The relative independence of enterprises and the power position of managers can be also concluded by the fact that it was quite normal for the goals of the plan to remain unfulfilled, with the result not that the prescribed sanctions were imposed on the enterprises, but that the goals of the plan were revised and adapted to enterprises’ actual performance (quality of products, non-fulfilment of production deadlines and delivery dates to other state enterprises, etc.). The state economic administration and planning services remained, however, the dominant pole in the Soviet economic system in respect to productive units and managers.

The most significant type of state control of the productive activity of enterprises took the form of the appropriation by the state (in the state budget) of the greater part of the economic surplus produced by enterprises. This appropriation of enterprises' economic surplus was effected through two mechanisms:

a) Transfer to the state of a proportion of the overall earnings of enterprises (profit-making or otherwise) from the sale of their products on the market.
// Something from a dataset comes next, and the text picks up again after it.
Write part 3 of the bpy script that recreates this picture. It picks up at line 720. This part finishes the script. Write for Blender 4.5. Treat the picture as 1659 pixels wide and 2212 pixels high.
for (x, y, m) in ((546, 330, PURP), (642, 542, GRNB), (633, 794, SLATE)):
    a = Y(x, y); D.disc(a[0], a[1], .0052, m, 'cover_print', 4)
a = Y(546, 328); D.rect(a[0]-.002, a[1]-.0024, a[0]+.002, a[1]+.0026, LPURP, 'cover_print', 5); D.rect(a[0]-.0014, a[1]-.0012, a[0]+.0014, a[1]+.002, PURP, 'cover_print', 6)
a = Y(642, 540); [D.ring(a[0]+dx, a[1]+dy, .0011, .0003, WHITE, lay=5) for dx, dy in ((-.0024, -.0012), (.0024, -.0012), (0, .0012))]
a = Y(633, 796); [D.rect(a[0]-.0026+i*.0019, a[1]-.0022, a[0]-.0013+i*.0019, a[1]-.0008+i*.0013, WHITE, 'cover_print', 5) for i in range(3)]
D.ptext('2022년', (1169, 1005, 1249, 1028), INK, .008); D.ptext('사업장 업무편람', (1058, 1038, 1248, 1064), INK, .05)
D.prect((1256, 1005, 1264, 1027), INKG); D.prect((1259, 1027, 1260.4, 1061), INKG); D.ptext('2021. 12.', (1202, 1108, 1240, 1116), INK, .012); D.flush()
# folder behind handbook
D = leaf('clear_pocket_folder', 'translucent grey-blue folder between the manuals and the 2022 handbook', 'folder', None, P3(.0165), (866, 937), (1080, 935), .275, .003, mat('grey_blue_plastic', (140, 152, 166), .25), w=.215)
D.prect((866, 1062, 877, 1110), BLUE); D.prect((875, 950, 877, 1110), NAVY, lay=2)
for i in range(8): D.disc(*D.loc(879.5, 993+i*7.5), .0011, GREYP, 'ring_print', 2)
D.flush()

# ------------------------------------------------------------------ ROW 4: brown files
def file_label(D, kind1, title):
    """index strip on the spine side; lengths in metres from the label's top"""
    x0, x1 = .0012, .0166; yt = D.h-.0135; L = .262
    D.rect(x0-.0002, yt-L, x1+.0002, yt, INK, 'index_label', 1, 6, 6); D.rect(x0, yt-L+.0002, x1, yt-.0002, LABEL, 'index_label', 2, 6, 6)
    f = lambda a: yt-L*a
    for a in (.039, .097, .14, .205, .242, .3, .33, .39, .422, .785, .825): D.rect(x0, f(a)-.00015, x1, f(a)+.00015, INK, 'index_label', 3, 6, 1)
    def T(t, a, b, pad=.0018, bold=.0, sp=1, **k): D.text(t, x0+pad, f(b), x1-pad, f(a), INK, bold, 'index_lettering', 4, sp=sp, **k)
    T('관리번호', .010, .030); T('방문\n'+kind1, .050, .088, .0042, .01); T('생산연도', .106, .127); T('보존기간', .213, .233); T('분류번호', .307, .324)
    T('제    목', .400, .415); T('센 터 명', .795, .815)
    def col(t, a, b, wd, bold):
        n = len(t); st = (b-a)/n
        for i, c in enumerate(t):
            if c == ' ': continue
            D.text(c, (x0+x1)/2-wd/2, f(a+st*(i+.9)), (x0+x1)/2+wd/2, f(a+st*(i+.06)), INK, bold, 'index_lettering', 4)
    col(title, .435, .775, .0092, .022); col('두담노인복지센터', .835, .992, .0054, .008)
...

This amounted to a kind of "circulation tax" (Academy...1954, p. 606).

b) Transfer to the state budget of a part of the income of state enterprises, i.e. of their profits after the deduction of the "circulation tax". The portion of the total surplus of state enterprises which finds its way through these two mechanisms into state coffers was called the "concentrated gross income of the state", with the remaining part of the surplus in the hands of the enterprise characterised as the "gross income of the enterprise".